WRITTEN TASK
Please give the count of lines holding the string "picture" and nothing besides.

DATA SHOWN
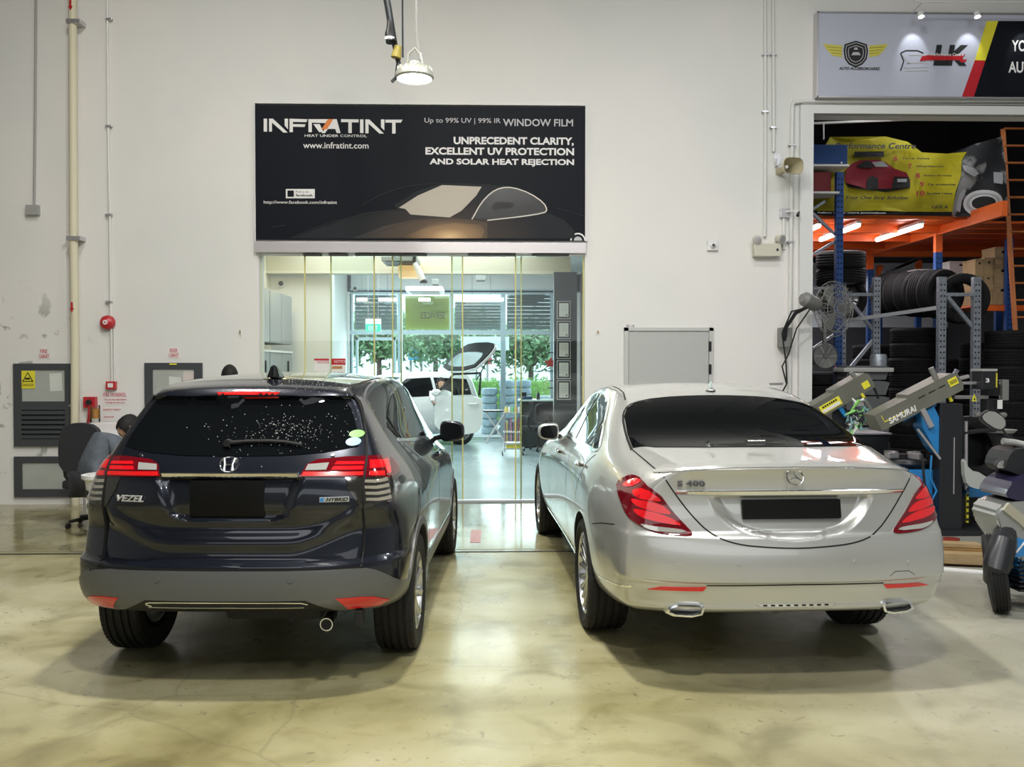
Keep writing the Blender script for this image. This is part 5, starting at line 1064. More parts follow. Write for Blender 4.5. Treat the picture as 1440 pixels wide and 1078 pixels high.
x0, y0, z0, x1, y1, z1 = bx2(727, 411, 768, 427, YB + .13, .03); tag(build('awning', P([(x0, z1), (x1, z1), (x1 - .05, z0 + .1), (x1 - .25, z0), (x0, z0)], y0, y1), mat('purple_awning', (.10, .08, .28), .6)), 'purple awning behind the upper right far window', 'awning')
# exit sign
p = at(525, 457, 17.5); e = empty('exit_sign', (p.x, 17.5, p.z), label='green and white hanging exit sign inside the shop', cat='sign')
build('sign_body', B((-.155, -.03, -.13, .155, .03, .125), bev=.01), mat('exit_white', (.8, .85, .85), .4), e); build('sign_face', B((-.15, -.034, -.125, .15, -.028, .02)), mat('exit_green', (.02, .42, .28), .4, emit=(.02, .5, .32), es=.7), e); text('lettering', 'EXIT', WPR, (-.09, -.105, .09, -.015), -.034, e, bold=.01)
for s in (-1, 1): build('hanger_rod', T([(s * .1, 0, .12), (s * .1, 0, ZC - p.z)], .005, 6), CON, e)
# ceiling fittings
GRILL = mat('grille_grey', (.30, .32, .30), .5)
def fitting(name, lab, cat, px0, py0, px1, py1, Y, m, d=.5, glow=None):
    a = at(px0, py0, Y); c_ = at(px1, py1, Y); w_, h_ = (c_.x - a.x) / 2, (a.z - c_.z); e = empty(name, ((a.x + c_.x) / 2, Y, a.z), label=lab, cat=cat)
    build('housing', B((-w_, 0, -h_, w_, d, 0), bev=.01), m, e)
    for k in range(4): build('vent_slat', B((-w_ * .8, d * (k + .3) / 4, -h_ - .006, w_ * .8, d * (k + .6) / 4, -h_ + .002)), SATB, e)
    return e
fitting('ceiling_air_conditioner', 'grey ceiling air-conditioning cassette near the header beam', 'air conditioner', 536, 359, 586, 367, 13.0, GRILL, .7)
fitting('ceiling_air_conditioner', 'white ceiling cassette unit farther inside the shop, left', 'air conditioner', 570, 402, 622, 409, 17.0, WHT, .8)
fitting('ceiling_downlight', 'small square gridded downlight hanging right of centre in the shop', 'light', 669, 386, 683, 394, 16.0, GRILL, .2)
fitting('ceiling_downlight', 'small square gridded downlight left of centre in the shop', 'light', 607, 392, 617, 400, 16.0, GRILL, .2)
a, c_ = at(527, 362, 13.4), at(570, 404, 18.5); e = tag(build('ceiling_duct', T([(a.x, 13.2, 3.62), (at(572, 0, 18.5).x, 18.5, 3.62)], .11, 12), mat('duct_grey', (.42, .47, .46), .5), None, smooth=True), 'pale grey round duct running back under the shop ceiling', 'duct')
x0, y0, z0, x1, y1, z1 = bx2(563, 368, 592, 392, 13.85, .02); tag(build('light_box', B((x0, y0 - .3, z0, x1, y0, z1), bev=.01), mat('orange_lit_box', (.7, .5, .25), .5, emit=(1, .62, .25), es=.6)), 'warm orange lit box under the cream bulkhead', 'light')
p = at(588, 385, 13.0); e = empty('track_spotlight', (p.x, 13.0, p.z), label='long black and white track spotlight hanging below the bulkhead', cat='light')
build('spot_body', T([(-.05, 0, .16), (.02, 0, .02), (.07, -.02, -.10)], [.035, .05, .05], 14), WHT, e, smooth=True); build('spot_bracket', T([(-.05, 0, .28), (-.06, 0, .2), (-.04, 0, .12)], .025, 8), BLK, e); build('spot_cap', L([(0, -.02), (.055, -.02), (.055, .02), (0, .02)], 16, 'z', (.08, -.02, -.12)), BLK, e)
for px, py, w_, c_ in ((509, 421, 14, (1, .8, .45)), (545, 421, 26, (.8, .95, 1)), (597, 421, 16, (.8, .95, 1)), (664, 422, 24, (1, .9, .6)), (690, 421, 36, (.85, .97, 1))):  # added glowing bars in place of strip lights mirrored in the panes
    p = at(px, py, 19.9); q = at(px + w_ / 2, py, 19.9); e = empty('light_strip', (p.x, 19.9, p.z), label=f'added glowing bar for a strip light reflected in the far windows, {"warm white" if c_[2] < .7 else "cool white"}, {["far left", "second", "third", "fourth", "far right"][[509, 545, 597, 664, 690].index(px)]} of the row', cat='light', group='glowing bars for strip lights reflected in the far windows')
    build('tube', T([(-(q.x - p.x), 0, 0), (q.x - p.x, 0, 0)], .04, 10), mat('tube_glow', (1, 1, 1), .5, emit=c_, es=3.5), e, smooth=True); build('hanger', T([(0, 0, .03), (0, 0, ZC - p.z)], .006, 6), CON, e)
# dark partition with framed certificates
x0, x1 = at(779.5, 0, 13.6).x, at(812, 0, 13.6).x; DP = mat('dark_panel', (.045, .05, .055), .35)
build('wall_shop_dark', B((x0, 13.6, 0, x1, 13.75, bz)), DP, kind='structure')
for i, (a, c_) in enumerate(((423, 448.5), (451, 476.5), (478.5, 504.5), (506.5, 532.5), (534.5, 562))):
    p = at(783, a, 13.58); q = at(802.5, c_, 13.58); w_, h_ = (q.x - p.x) / 2, (p.z - q.z) / 2
    e = empty('framed_certificate', ((p.x + q.x) / 2, 13.585, (p.z + q.z) / 2), label=f'certificate in a thin dark frame on the dark panel, {["topmost", "second from top", "middle", "fourth from top", "lowest"][i]} of the column', cat='picture', group='framed certificates on the dark panel')
    build('frame', B((-w_, -.015, -h_, w_, .01, h_), bev=.003), ALU, e); build('mat_border', B((-w_ + .012, -.018, -h_ + .012, w_ - .012, -.01, h_ - .012)), SATB, e); build('certificate_sheet', B((-w_ + .035, -.021, -h_ + .035, w_ - .035, -.016, h_ - .035)), PAPER, e)
    for k in range(3): build('print_line', B((-w_ * .4, -.0225, h_ * (.45 - .25 * k), w_ * .4, -.0205, h_ * (.49 - .25 * k))), GPR, e)
    build('seal', L([(0, -.024), (.012, -.024), (.012, -.02)], 12, 'y', (w_ * .4, 0, -h_ * .55)), BLK, e)
p = at(774, 510, 14.4); e = empty('display_stand', (p.x + .05, 14.4, 0), label='thin display stand with small shelves and a red star sign, left of the certificates', cat='stand')
build('pole', T([(.03, 0, 0), (.03, 0, p.z + .5)], .014, 8), ALU, e); build('foot', L([(0, 0), (.16, 0), (.16, .015), (0, .02)], 20), ALU, e)
for dz in (.16, -.06, -.14, -.30, -.42): build('shelf_arm', B((-.10, -.06, p.z + dz, .09, .06, p.z + dz + .015)), SATB, e)
pts = [(math.cos(PI / 2 + PI * k / 5) * (.115 if k % 2 == 0 else .055) - .05, p.z + math.sin(PI / 2 + PI * k / 5) * (.095 if k % 2 == 0 else .05)) for k in range(10)]; build('star_sign', P(pts, -.09, -.07), mat('star_red', (.55, .08, .07), .5), e)
for zz in (3.0, 2.6, 2.2, 1.5, .9): tag(build('storage_board', B((xr - .35, 12.0, zz, xr - .02, 13.4, zz + .03)), mat('brown_board', (.20, .13, .08), .6)), f'brown shelf board on the shop right wall, {["topmost", "second", "third", "fourth", "lowest"][[3.0, 2.6, 2.2, 1.5, .9].index(zz)]} of five', 'shelf', group='shelf boards on the shop right wall')
# reception desk, laptop, bottle, chair, trolley, folding stand
p, q = at(733, 562, 17.9), at(783, 562, 17.9); e = empty('reception_desk', ((p.x + q.x) / 2, 17.9, 0), label='dark reception desk with a pale top at the right inside the shop', cat='desk'); w_ = (q.x - p.x) / 2
build('desk_top', B((-w_ - .05, -.05, p.z - .03, w_ + .05, .6, p.z), bev=.006), mat('pale_green_top', (.50, .62, .60), .3), e); build('desk_front', B((-w_, 0, 0, w_, .03, p.z - .03)), DP, e); build('desk_side', B((-w_, 0, 0, -w_ + .03, .55, p.z - .03)), DP, e); build('desk_side', B((w_ - .03, 0, 0, w_, .55, p.z - .03)), DP, e)
text('lettering', 'INFRATINT', WPR, (.12, p.z - .20, .42, p.z - .155), -.0, e)
p2_ = at(741, 556, 17.9); e = empty('card_terminal', (p2_.x, 18.1, p.z), label='small blue-black card terminal on the reception desk', cat='terminal'); build('terminal_body', B((-.12, -.06, 0, .12, .1, .07), bev=.01), mat('dark_blue_plastic', (.02, .06, .12), .4), e); build('terminal_screen', B((-.1, -.02, .07, .0, .04, .15), bev=.005), BLK, e)
p2_ = at(757.5, 550, 17.9); e = empty('black_bottle', (p2_.x, 18.1, p.z), label='slim black bottle standing on the reception desk', cat='bottle'); build('bottle_body', L([(0, 0), (.035, 0), (.035, .11), (.014, .14), (.014, .165), (0, .165)], 18), BLK, e, smooth=True)
g = gnd(757, 634); office_chair(g.x, g.y, R(30), 'black office chair in front of the reception desk', .95)
g = gnd(721, 640); e = empty('tool_trolley', (g.x, g.y, 0), label='small tool trolley full of squeegees and bottles on casters in the shop', cat='trolley'); s_ = FP / g.y
for sx_ in (-1, 1):
    for sy in (-1, 1): build('post', T([(sx_ * .15, sy * .12, .07), (sx_ * .15, sy * .12, .80)], .010, 6), ALU, e); build('caster', L([(0, -.01), (.035, -.01), (.035, .01), (0, .01)], 14, 'x', (sx_ * .19, sy * .14, .035)), BLK, e, smooth=True)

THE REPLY
2